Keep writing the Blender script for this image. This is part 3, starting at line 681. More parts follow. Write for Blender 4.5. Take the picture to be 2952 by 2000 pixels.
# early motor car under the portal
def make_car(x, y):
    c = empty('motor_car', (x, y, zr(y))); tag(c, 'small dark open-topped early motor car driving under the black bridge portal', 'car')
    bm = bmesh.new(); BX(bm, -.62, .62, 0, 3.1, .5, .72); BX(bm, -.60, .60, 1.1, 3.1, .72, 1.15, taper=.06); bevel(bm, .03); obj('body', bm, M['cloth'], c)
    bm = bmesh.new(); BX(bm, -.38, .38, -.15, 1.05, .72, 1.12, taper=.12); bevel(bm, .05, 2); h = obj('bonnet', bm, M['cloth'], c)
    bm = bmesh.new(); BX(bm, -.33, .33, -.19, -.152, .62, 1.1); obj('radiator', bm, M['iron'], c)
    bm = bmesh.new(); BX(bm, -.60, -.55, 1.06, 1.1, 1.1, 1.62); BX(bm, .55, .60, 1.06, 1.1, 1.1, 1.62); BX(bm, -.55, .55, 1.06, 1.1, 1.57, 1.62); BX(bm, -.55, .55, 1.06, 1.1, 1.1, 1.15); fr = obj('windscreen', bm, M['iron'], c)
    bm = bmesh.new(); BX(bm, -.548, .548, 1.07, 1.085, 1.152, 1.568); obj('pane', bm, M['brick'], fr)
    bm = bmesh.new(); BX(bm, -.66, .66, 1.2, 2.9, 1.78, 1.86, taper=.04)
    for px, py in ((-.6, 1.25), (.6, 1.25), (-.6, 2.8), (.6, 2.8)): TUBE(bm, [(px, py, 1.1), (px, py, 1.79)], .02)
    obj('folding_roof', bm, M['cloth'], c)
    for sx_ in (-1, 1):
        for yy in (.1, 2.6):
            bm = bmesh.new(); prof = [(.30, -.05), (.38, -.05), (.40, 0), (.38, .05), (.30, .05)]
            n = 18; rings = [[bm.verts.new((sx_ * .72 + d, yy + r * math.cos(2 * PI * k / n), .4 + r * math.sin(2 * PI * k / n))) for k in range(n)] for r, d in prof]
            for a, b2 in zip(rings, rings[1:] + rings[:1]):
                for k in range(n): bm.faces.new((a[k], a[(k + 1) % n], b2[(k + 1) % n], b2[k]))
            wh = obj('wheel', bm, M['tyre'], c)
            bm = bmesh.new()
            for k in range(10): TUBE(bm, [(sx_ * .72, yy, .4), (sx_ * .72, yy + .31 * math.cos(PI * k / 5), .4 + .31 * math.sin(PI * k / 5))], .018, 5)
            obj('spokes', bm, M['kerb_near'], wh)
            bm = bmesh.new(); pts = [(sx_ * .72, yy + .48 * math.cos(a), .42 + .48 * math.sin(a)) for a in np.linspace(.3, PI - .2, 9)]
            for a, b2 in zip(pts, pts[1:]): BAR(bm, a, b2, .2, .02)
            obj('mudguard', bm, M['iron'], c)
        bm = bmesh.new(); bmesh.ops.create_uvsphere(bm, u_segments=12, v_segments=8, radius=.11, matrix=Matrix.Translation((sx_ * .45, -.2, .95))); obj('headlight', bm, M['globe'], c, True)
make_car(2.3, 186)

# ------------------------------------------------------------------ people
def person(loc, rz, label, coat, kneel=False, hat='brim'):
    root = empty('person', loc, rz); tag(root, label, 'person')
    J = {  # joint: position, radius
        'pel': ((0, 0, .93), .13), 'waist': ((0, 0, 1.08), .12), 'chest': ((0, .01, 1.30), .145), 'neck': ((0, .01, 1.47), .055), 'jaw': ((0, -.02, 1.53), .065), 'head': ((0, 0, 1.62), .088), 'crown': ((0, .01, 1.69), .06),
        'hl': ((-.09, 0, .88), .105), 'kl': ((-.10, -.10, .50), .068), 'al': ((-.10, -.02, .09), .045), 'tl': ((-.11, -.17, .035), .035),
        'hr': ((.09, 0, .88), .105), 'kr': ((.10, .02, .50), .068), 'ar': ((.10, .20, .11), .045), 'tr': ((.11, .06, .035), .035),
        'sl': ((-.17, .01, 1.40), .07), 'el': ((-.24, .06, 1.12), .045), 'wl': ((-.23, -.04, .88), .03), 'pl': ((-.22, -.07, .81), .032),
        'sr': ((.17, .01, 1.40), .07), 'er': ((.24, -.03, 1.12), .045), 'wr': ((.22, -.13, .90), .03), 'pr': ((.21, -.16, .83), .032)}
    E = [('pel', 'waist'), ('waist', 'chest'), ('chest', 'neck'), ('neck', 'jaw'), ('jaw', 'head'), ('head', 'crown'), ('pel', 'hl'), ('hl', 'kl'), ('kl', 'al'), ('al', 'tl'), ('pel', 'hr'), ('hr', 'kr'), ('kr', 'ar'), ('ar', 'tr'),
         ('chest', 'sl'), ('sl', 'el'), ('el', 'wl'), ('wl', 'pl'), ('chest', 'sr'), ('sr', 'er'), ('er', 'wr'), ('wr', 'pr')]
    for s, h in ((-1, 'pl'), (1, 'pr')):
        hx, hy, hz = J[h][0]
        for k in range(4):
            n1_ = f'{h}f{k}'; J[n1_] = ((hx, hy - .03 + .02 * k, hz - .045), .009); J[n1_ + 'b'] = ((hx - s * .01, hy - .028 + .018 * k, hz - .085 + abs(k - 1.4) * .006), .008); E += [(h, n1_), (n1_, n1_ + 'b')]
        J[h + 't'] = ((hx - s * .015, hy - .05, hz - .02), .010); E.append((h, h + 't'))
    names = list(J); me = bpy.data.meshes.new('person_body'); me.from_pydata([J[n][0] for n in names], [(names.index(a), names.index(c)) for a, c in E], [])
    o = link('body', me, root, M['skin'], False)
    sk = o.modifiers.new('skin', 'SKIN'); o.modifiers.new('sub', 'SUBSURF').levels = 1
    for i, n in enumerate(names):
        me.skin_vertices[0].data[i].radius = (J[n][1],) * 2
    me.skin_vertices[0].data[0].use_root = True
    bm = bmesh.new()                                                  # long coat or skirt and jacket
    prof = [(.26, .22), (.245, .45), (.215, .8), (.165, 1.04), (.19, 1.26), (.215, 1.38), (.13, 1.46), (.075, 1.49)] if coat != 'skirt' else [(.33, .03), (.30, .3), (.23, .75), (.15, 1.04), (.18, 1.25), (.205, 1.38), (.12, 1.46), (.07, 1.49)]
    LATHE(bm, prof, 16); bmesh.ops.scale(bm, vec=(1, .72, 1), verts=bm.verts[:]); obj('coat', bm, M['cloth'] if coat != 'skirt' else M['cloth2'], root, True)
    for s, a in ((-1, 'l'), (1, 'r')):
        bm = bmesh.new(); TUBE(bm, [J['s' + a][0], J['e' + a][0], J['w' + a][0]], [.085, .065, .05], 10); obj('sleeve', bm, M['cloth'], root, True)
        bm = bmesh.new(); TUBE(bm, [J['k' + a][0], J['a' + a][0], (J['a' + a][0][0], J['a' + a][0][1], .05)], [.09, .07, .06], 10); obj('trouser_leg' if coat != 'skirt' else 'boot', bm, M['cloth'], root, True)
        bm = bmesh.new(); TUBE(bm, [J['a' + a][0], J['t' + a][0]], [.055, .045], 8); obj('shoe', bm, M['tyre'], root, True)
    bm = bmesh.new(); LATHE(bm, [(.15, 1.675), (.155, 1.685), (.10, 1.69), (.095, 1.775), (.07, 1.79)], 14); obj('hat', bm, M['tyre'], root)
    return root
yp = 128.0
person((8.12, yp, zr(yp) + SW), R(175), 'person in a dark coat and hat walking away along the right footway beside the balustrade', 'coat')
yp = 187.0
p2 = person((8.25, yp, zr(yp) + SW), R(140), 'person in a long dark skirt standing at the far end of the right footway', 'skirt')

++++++

Exercise goal:
Word for word, write out the data.

Answer to the problem:
Keep writing the Blender script for this image. This is part 3, starting at line 681. More parts follow. Write for Blender 4.5. Take the picture to be 2952 by 2000 pixels.
# early motor car under the portal
def make_car(x, y):
    c = empty('motor_car', (x, y, zr(y))); tag(c, 'small dark open-topped early motor car driving under the black bridge portal', 'car')
    bm = bmesh.new(); BX(bm, -.62, .62, 0, 3.1, .5, .72); BX(bm, -.60, .60, 1.1, 3.1, .72, 1.15, taper=.06); bevel(bm, .03); obj('body', bm, M['cloth'], c)
    bm = bmesh.new(); BX(bm, -.38, .38, -.15, 1.05, .72, 1.12, taper=.12); bevel(bm, .05, 2); h = obj('bonnet', bm, M['cloth'], c)
    bm = bmesh.new(); BX(bm, -.33, .33, -.19, -.152, .62, 1.1); obj('radiator', bm, M['iron'], c)
    bm = bmesh.new(); BX(bm, -.60, -.55, 1.06, 1.1, 1.1, 1.62); BX(bm, .55, .60, 1.06, 1.1, 1.1, 1.62); BX(bm, -.55, .55, 1.06, 1.1, 1.57, 1.62); BX(bm, -.55, .55, 1.06, 1.1, 1.1, 1.15); fr = obj('windscreen', bm, M['iron'], c)
    bm = bmesh.new(); BX(bm, -.548, .548, 1.07, 1.085, 1.152, 1.568); obj('pane', bm, M['brick'], fr)
    bm = bmesh.new(); BX(bm, -.66, .66, 1.2, 2.9, 1.78, 1.86, taper=.04)
    for px, py in ((-.6, 1.25), (.6, 1.25), (-.6, 2.8), (.6, 2.8)): TUBE(bm, [(px, py, 1.1), (px, py, 1.79)], .02)
    obj('folding_roof', bm, M['cloth'], c)
    for sx_ in (-1, 1):
        for yy in (.1, 2.6):
            bm = bmesh.new(); prof = [(.30, -.05), (.38, -.05), (.40, 0), (.38, .05), (.30, .05)]
            n = 18; rings = [[bm.verts.new((sx_ * .72 + d, yy + r * math.cos(2 * PI * k / n), .4 + r * math.sin(2 * PI * k / n))) for k in range(n)] for r, d in prof]
            for a, b2 in zip(rings, rings[1:] + rings[:1]):
                for k in range(n): bm.faces.new((a[k], a[(k + 1) % n], b2[(k + 1) % n], b2[k]))
            wh = obj('wheel', bm, M['tyre'], c)
            bm = bmesh.new()
            for k in range(10): TUBE(bm, [(sx_ * .72, yy, .4), (sx_ * .72, yy + .31 * math.cos(PI * k / 5), .4 + .31 * math.sin(PI * k / 5))], .018, 5)
            obj('spokes', bm, M['kerb_near'], wh)
            bm = bmesh.new(); pts = [(sx_ * .72, yy + .48 * math.cos(a), .42 + .48 * math.sin(a)) for a in np.linspace(.3, PI - .2, 9)]
            for a, b2 in zip(pts, pts[1:]): BAR(bm, a, b2, .2, .02)
            obj('mudguard', bm, M['iron'], c)
        bm = bmesh.new(); bmesh.ops.create_uvsphere(bm, u_segments=12, v_segments=8, radius=.11, matrix=Matrix.Translation((sx_ * .45, -.2, .95))); obj('headlight', bm, M['globe'], c, True)
make_car(2.3, 186)

# ------------------------------------------------------------------ people
def person(loc, rz, label, coat, kneel=False, hat='brim'):
    root = empty('person', loc, rz); tag(root, label, 'person')
    J = {  # joint: position, radius
        'pel': ((0, 0, .93), .13), 'waist': ((0, 0, 1.08), .12), 'chest': ((0, .01, 1.30), .145), 'neck': ((0, .01, 1.47), .055), 'jaw': ((0, -.02, 1.53), .065), 'head': ((0, 0, 1.62), .088), 'crown': ((0, .01, 1.69), .06),
        'hl': ((-.09, 0, .88), .105), 'kl': ((-.10, -.10, .50), .068), 'al': ((-.10, -.02, .09), .045), 'tl': ((-.11, -.17, .035), .035),
        'hr': ((.09, 0, .88), .105), 'kr': ((.10, .02, .50), .068), 'ar': ((.10, .20, .11), .045), 'tr': ((.11, .06, .035), .035),
        'sl': ((-.17, .01, 1.40), .07), 'el': ((-.24, .06, 1.12), .045), 'wl': ((-.23, -.04, .88), .03), 'pl': ((-.22, -.07, .81), .032),
        'sr': ((.17, .01, 1.40), .07), 'er': ((.24, -.03, 1.12), .045), 'wr': ((.22, -.13, .90), .03), 'pr': ((.21, -.16, .83), .032)}
    E = [('pel', 'waist'), ('waist', 'chest'), ('chest', 'neck'), ('neck', 'jaw'), ('jaw', 'head'), ('head', 'crown'), ('pel', 'hl'), ('hl', 'kl'), ('kl', 'al'), ('al', 'tl'), ('pel', 'hr'), ('hr', 'kr'), ('kr', 'ar'), ('ar', 'tr'),
         ('chest', 'sl'), ('sl', 'el'), ('el', 'wl'), ('wl', 'pl'), ('chest', 'sr'), ('sr', 'er'), ('er', 'wr'), ('wr', 'pr')]
    for s, h in ((-1, 'pl'), (1, 'pr')):
        hx, hy, hz = J[h][0]
        for k in range(4):
            n1_ = f'{h}f{k}'; J[n1_] = ((hx, hy - .03 + .02 * k, hz - .045), .009); J[n1_ + 'b'] = ((hx - s * .01, hy - .028 + .018 * k, hz - .085 + abs(k - 1.4) * .006), .008); E += [(h, n1_), (n1_, n1_ + 'b')]
        J[h + 't'] = ((hx - s * .015, hy - .05, hz - .02), .010); E.append((h, h + 't'))
    names = list(J); me = bpy.data.meshes.new('person_body'); me.from_pydata([J[n][0] for n in names], [(names.index(a), names.index(c)) for a, c in E], [])
    o = link('body', me, root, M['skin'], False)
    sk = o.modifiers.new('skin', 'SKIN'); o.modifiers.new('sub', 'SUBSURF').levels = 1
    for i, n in enumerate(names):
        me.skin_vertices[0].data[i].radius = (J[n][1],) * 2
    me.skin_vertices[0].data[0].use_root = True
    bm = bmesh.new()                                                  # long coat or skirt and jacket
    prof = [(.26, .22), (.245, .45), (.215, .8), (.165, 1.04), (.19, 1.26), (.215, 1.38), (.13, 1.46), (.075, 1.49)] if coat != 'skirt' else [(.33, .03), (.30, .3), (.23, .75), (.15, 1.04), (.18, 1.25), (.205, 1.38), (.12, 1.46), (.07, 1.49)]
    LATHE(bm, prof, 16); bmesh.ops.scale(bm, vec=(1, .72, 1), verts=bm.verts[:]); obj('coat', bm, M['cloth'] if coat != 'skirt' else M['cloth2'], root, True)
    for s, a in ((-1, 'l'), (1, 'r')):
        bm = bmesh.new(); TUBE(bm, [J['s' + a][0], J['e' + a][0], J['w' + a][0]], [.085, .065, .05], 10); obj('sleeve', bm, M['cloth'], root, True)
        bm = bmesh.new(); TUBE(bm, [J['k' + a][0], J['a' + a][0], (J['a' + a][0][0], J['a' + a][0][1], .05)], [.09, .07, .06], 10); obj('trouser_leg' if coat != 'skirt' else 'boot', bm, M['cloth'], root, True)
        bm = bmesh.new(); TUBE(bm, [J['a' + a][0], J['t' + a][0]], [.055, .045], 8); obj('shoe', bm, M['tyre'], root, True)
    bm = bmesh.new(); LATHE(bm, [(.15, 1.675), (.155, 1.685), (.10, 1.69), (.095, 1.775), (.07, 1.79)], 14); obj('hat', bm, M['tyre'], root)
    return root
yp = 128.0
person((8.12, yp, zr(yp) + SW), R(175), 'person in a dark coat and hat walking away along the right footway beside the balustrade', 'coat')
yp = 187.0
p2 = person((8.25, yp, zr(yp) + SW), R(140), 'person in a long dark skirt standing at the far end of the right footway', 'skirt')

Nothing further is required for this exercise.